Written problem: Identify the lines that contain the string "wide" and copy all of them.

Extracted records:
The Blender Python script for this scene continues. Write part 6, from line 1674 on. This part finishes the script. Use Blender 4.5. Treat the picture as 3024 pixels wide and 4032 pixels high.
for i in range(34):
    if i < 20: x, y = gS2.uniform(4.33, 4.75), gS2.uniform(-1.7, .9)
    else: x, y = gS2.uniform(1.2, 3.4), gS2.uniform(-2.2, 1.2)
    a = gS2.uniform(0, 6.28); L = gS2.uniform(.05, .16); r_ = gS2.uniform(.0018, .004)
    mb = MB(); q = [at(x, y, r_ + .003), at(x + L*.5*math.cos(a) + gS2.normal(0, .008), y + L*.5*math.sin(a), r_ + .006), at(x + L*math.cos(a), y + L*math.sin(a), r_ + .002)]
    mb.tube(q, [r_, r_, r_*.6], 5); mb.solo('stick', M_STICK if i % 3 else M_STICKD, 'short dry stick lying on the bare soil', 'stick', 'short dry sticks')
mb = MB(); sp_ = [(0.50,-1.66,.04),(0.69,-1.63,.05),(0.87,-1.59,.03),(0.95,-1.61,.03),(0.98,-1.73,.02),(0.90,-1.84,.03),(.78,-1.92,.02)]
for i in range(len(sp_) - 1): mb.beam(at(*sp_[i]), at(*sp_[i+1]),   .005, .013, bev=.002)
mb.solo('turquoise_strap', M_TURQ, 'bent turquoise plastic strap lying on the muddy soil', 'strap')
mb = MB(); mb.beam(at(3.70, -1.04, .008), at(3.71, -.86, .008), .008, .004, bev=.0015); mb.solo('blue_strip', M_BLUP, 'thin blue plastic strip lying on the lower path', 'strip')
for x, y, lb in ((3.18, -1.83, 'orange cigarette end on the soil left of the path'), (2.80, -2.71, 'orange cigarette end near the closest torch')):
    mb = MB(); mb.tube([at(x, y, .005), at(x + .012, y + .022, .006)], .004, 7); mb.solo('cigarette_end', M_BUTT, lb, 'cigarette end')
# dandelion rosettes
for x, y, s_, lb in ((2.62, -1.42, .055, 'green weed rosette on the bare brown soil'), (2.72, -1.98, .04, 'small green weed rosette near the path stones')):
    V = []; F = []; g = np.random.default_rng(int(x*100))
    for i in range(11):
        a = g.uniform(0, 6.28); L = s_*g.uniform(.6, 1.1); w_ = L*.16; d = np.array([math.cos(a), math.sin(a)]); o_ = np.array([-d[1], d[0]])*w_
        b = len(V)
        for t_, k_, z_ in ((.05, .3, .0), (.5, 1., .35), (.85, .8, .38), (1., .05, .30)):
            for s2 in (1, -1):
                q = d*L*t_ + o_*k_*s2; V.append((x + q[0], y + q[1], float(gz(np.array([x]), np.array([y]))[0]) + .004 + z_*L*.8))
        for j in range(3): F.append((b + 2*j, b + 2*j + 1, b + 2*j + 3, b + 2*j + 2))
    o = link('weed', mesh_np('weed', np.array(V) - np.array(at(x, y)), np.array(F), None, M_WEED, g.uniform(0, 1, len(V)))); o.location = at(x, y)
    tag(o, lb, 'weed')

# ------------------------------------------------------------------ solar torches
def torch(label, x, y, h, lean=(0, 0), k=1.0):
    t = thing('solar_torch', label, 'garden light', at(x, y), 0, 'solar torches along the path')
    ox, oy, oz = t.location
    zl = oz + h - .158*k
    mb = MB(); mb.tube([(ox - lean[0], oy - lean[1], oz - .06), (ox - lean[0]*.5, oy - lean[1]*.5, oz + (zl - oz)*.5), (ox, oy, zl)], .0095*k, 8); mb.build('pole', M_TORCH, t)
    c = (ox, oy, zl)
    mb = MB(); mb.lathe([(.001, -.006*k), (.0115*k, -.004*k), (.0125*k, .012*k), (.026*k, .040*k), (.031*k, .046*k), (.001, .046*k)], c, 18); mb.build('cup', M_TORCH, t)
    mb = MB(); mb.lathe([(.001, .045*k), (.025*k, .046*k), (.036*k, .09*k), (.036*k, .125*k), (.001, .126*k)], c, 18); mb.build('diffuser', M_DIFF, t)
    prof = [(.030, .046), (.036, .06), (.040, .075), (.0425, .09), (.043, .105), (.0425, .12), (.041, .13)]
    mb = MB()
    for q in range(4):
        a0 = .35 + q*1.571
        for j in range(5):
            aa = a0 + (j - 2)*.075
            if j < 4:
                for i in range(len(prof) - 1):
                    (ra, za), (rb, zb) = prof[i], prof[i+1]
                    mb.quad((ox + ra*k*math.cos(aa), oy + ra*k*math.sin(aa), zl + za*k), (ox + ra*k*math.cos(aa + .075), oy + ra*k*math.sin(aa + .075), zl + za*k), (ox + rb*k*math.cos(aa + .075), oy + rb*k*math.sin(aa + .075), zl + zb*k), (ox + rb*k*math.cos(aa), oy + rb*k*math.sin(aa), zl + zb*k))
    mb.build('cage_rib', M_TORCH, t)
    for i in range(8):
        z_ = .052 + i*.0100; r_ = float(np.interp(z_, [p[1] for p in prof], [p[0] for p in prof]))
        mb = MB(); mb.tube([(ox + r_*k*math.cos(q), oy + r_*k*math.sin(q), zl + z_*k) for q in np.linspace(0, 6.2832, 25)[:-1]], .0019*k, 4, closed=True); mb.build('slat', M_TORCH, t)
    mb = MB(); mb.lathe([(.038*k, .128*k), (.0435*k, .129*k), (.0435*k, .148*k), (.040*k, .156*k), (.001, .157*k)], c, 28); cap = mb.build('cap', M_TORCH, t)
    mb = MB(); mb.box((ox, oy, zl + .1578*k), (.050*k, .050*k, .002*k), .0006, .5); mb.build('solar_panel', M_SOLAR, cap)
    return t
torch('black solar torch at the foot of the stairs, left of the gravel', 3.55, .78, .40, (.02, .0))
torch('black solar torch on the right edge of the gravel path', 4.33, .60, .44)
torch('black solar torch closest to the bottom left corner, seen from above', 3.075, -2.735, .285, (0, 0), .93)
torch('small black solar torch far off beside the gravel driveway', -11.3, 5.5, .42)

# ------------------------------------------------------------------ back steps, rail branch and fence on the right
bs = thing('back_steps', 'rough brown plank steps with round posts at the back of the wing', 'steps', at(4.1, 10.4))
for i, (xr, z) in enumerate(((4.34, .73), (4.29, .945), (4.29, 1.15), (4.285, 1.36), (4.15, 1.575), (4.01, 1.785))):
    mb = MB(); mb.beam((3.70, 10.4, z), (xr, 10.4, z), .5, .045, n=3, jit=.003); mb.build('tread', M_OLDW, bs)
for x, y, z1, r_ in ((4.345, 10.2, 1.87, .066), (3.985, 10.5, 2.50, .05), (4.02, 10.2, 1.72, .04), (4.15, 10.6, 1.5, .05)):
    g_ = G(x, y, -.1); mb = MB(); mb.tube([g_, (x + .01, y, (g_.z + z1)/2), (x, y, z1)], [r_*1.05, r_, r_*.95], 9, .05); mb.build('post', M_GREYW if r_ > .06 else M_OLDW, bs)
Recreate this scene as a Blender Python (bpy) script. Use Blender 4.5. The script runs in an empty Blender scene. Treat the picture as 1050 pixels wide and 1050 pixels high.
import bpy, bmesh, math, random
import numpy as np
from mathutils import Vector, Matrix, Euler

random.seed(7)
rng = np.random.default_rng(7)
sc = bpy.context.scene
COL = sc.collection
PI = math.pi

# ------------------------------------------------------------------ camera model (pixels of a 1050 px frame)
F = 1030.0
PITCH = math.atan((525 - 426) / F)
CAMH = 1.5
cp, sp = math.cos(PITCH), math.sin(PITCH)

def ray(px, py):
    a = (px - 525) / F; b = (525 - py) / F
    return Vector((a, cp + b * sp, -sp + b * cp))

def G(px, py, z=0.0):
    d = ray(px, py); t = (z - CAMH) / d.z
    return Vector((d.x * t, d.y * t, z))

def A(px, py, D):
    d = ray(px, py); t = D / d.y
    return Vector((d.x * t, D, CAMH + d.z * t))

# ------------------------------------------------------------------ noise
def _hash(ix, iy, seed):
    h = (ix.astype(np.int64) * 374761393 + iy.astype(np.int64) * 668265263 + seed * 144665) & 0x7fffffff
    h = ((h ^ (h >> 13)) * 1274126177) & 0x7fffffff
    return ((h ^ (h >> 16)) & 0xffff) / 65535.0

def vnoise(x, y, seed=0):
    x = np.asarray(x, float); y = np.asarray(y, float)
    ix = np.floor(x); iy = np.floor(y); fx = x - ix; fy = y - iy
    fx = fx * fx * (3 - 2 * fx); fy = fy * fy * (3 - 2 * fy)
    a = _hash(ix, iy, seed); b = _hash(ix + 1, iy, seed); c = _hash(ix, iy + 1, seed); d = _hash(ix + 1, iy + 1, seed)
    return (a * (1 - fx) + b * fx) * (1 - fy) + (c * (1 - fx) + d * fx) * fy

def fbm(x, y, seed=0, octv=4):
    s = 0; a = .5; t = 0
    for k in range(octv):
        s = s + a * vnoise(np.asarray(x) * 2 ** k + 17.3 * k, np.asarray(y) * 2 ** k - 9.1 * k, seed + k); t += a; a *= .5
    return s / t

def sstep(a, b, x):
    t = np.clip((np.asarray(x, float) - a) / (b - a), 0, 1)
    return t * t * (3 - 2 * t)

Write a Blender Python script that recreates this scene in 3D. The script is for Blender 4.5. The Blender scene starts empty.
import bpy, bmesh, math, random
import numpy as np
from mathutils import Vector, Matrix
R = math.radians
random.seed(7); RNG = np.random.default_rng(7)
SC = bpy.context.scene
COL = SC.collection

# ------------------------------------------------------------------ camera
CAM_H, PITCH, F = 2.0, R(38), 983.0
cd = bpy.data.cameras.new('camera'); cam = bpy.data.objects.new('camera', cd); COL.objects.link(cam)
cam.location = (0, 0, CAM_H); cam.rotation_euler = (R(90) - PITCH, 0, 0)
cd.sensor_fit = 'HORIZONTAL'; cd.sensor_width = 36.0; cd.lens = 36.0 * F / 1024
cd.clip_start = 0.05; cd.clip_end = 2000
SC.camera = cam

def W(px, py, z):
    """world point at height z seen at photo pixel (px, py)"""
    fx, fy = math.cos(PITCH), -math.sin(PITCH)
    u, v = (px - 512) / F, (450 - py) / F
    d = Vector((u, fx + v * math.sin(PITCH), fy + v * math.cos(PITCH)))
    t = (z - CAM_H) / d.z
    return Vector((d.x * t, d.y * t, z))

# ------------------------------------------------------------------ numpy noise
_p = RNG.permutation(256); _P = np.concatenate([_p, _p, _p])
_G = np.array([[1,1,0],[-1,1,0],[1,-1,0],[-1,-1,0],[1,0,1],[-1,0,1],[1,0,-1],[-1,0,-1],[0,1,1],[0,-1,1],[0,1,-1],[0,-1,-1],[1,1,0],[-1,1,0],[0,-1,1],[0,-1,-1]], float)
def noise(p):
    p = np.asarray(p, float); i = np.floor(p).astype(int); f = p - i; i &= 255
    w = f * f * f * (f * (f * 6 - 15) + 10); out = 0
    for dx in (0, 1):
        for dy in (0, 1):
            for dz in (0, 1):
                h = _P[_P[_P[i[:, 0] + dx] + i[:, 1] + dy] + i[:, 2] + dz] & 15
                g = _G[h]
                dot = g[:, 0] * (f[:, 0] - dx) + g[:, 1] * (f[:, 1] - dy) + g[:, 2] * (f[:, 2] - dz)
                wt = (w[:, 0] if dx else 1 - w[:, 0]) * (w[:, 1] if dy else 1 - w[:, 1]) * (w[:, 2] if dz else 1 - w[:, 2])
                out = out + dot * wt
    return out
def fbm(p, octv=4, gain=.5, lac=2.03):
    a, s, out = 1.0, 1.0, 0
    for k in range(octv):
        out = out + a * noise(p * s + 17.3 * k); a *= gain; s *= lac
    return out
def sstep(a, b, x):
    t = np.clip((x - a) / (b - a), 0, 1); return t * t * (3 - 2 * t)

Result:
The Blender Python script for this scene continues. Write part 6, from line 1674 on. This part finishes the script. Use Blender 4.5. Treat the picture as 3024 pixels wide and 4032 pixels high.
Recreate this scene as a Blender Python (bpy) script. Use Blender 4.5. The script runs in an empty Blender scene. Treat the picture as 1050 pixels wide and 1050 pixels high.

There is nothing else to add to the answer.